#### Task goal
Without any pictures, restate the lines from the one containing "Write a Blender" to the one containing "bpy.data.objects.remove(o)", word for word, ends included.

---------- Extracted entries

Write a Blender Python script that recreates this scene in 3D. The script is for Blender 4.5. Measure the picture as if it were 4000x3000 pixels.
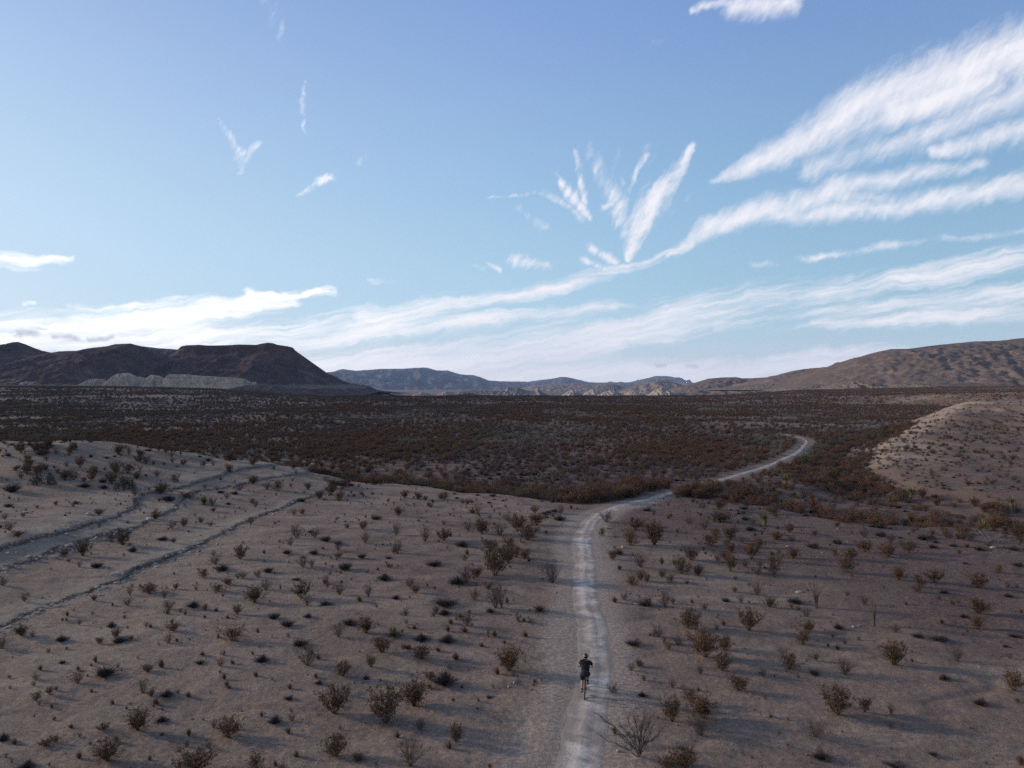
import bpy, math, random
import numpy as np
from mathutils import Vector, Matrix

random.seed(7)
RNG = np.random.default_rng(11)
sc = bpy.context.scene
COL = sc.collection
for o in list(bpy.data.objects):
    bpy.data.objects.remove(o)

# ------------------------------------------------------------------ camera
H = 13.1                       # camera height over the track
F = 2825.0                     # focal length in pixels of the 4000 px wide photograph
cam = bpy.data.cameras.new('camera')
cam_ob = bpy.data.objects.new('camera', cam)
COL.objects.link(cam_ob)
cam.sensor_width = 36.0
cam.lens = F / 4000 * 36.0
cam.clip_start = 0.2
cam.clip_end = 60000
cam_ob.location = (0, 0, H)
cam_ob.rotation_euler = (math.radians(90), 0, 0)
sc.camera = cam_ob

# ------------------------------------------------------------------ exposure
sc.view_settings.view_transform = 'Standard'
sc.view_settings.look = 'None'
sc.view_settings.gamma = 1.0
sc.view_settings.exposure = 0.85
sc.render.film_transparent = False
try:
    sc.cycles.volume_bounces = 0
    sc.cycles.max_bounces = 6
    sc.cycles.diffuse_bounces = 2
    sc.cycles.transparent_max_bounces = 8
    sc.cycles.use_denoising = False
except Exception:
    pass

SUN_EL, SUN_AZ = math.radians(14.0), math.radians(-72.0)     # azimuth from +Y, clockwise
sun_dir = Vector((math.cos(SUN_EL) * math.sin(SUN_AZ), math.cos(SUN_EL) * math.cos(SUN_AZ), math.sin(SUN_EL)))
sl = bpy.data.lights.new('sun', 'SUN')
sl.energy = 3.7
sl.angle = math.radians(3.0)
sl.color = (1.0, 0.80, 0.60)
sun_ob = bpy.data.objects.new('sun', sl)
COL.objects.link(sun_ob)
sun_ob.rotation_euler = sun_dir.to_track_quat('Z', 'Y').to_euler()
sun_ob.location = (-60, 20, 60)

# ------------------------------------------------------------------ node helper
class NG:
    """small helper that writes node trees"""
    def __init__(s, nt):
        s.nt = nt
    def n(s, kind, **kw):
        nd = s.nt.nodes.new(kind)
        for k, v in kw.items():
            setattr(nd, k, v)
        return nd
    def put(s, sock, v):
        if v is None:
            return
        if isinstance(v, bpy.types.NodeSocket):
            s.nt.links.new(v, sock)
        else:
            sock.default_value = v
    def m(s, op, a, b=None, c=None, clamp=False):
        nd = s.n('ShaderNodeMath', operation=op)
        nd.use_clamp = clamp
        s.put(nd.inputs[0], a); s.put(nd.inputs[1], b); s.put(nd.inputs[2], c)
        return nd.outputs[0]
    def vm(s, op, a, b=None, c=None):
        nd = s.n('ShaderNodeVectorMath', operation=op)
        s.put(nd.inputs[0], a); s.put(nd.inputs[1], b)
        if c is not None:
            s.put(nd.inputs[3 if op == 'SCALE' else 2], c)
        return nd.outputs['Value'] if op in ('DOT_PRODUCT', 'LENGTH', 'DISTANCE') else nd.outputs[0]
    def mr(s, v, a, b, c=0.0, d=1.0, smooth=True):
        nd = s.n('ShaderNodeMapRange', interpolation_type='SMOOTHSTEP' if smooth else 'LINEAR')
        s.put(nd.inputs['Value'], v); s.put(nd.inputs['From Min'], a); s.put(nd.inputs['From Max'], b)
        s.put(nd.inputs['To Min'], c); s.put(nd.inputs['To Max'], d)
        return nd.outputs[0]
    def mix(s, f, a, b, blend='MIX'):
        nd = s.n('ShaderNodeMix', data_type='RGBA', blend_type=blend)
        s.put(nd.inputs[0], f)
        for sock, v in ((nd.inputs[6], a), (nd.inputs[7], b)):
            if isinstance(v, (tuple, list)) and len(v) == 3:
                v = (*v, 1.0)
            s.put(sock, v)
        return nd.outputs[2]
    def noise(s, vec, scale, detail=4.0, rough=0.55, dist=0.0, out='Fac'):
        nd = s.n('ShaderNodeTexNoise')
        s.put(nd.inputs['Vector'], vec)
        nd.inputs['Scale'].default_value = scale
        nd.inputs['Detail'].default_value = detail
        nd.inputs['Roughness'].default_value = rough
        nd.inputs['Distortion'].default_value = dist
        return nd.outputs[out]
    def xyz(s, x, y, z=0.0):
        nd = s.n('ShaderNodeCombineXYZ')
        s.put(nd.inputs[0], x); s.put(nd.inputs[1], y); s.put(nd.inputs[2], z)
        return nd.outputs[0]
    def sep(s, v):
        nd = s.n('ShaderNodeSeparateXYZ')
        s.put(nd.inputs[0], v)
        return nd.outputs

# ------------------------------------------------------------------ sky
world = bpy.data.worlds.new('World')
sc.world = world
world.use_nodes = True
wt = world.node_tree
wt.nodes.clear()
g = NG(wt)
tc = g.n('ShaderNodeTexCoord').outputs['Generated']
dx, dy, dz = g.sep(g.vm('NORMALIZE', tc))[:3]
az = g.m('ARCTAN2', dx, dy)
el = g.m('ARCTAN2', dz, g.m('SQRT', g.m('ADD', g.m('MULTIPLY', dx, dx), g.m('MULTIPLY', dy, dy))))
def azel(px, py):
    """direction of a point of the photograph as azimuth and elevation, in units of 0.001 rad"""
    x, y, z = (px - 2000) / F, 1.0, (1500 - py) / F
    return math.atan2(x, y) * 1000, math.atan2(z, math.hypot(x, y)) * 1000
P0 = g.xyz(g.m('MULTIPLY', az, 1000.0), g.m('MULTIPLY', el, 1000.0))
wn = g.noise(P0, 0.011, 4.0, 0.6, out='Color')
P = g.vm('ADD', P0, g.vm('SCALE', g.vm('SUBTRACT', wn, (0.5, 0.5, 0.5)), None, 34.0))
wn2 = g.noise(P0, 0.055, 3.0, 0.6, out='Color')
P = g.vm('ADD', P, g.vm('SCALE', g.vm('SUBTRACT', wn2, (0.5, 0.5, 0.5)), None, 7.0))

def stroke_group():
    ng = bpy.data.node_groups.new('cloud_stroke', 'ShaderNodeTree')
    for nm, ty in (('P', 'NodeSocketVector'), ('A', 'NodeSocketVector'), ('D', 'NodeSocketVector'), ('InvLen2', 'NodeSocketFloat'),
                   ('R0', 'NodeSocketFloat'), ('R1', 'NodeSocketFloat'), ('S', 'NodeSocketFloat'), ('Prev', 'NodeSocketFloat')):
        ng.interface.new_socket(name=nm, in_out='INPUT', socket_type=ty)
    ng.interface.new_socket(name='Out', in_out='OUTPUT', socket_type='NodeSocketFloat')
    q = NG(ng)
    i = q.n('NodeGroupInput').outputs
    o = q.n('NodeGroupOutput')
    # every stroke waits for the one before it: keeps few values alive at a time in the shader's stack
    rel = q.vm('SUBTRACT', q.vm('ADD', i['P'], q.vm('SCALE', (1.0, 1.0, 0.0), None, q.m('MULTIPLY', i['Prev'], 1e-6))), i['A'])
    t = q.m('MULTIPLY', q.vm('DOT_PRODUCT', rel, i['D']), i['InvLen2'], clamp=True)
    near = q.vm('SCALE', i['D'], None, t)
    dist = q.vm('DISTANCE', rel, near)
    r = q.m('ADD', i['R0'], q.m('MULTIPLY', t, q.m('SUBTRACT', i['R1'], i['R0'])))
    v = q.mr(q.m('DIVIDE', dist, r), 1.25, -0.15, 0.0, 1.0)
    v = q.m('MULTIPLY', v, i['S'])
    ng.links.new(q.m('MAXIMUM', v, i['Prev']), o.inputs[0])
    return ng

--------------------
---------- Extracted entries

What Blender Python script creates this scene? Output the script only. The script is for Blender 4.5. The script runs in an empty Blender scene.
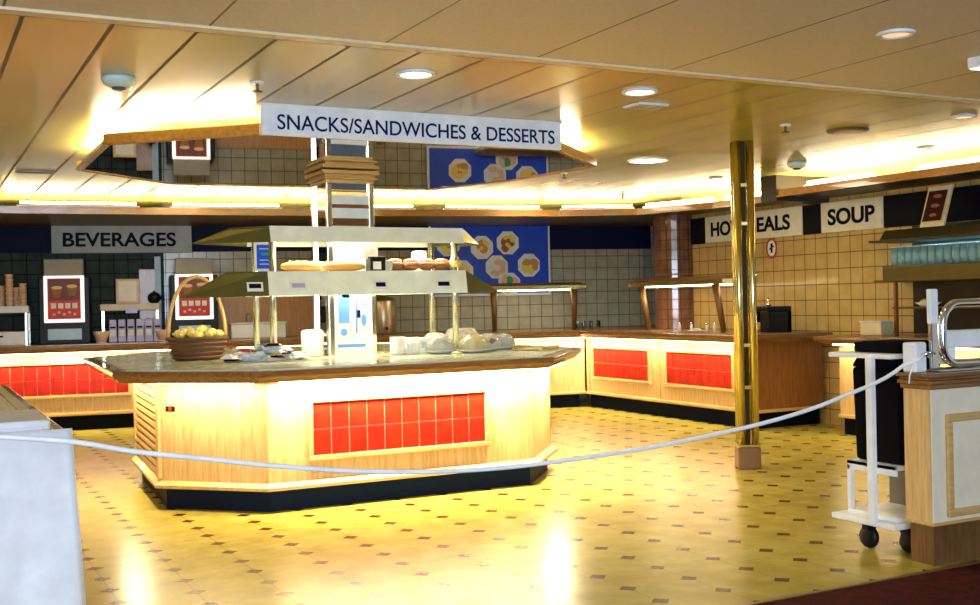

--------------------
---------- Extracted entries

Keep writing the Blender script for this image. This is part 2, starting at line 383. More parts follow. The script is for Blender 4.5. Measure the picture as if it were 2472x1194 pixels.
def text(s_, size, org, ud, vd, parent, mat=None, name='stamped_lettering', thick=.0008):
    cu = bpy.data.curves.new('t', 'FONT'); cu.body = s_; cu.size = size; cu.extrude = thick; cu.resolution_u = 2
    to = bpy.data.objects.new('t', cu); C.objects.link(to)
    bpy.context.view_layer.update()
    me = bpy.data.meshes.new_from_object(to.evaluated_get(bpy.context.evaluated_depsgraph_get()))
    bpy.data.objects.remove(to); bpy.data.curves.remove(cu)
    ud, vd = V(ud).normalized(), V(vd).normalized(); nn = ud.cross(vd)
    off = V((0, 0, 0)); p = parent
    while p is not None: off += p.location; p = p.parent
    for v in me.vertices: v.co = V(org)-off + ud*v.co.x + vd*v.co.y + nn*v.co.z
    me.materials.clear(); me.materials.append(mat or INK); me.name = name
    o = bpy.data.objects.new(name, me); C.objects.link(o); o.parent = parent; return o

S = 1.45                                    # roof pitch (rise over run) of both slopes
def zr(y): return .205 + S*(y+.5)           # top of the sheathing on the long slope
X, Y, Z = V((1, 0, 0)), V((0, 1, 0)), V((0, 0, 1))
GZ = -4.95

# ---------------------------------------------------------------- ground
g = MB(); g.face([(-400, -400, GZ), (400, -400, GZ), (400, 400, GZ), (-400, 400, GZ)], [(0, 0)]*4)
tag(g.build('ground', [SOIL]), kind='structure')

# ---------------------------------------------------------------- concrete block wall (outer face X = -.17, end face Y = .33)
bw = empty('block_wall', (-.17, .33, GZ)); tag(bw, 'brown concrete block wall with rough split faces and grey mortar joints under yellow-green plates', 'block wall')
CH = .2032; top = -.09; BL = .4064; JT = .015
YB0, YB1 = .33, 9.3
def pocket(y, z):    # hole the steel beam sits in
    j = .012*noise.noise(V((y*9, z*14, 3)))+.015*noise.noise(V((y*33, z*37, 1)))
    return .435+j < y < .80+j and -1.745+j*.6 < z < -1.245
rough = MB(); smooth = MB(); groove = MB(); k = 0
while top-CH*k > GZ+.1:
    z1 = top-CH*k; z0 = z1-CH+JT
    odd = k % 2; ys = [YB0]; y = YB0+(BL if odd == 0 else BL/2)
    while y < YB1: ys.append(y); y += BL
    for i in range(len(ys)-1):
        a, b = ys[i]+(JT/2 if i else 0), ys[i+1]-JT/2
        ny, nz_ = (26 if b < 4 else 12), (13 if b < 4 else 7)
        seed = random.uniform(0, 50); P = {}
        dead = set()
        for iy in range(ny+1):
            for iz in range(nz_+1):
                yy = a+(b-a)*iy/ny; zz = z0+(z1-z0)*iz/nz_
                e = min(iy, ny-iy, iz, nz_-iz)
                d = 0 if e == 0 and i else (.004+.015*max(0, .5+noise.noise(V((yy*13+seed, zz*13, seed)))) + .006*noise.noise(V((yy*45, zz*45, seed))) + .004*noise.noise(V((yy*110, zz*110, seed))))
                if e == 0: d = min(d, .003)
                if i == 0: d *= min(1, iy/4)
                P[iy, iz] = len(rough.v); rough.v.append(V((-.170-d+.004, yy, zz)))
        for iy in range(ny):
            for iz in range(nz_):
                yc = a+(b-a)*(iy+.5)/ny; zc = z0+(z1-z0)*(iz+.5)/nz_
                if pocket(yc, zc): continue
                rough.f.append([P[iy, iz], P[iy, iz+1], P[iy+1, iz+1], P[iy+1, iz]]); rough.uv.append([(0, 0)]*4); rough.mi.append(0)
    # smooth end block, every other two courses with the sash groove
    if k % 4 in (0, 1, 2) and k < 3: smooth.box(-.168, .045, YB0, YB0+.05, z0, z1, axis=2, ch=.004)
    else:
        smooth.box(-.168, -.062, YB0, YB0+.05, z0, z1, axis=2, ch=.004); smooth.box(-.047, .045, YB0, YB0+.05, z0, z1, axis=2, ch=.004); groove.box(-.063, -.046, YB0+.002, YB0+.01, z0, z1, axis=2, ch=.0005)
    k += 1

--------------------

#### Task answer
Write a Blender Python script that recreates this scene in 3D. The script is for Blender 4.5. Measure the picture as if it were 4000x3000 pixels.
import bpy, math, random
import numpy as np
from mathutils import Vector, Matrix

random.seed(7)
RNG = np.random.default_rng(11)
sc = bpy.context.scene
COL = sc.collection
for o in list(bpy.data.objects):
    bpy.data.objects.remove(o)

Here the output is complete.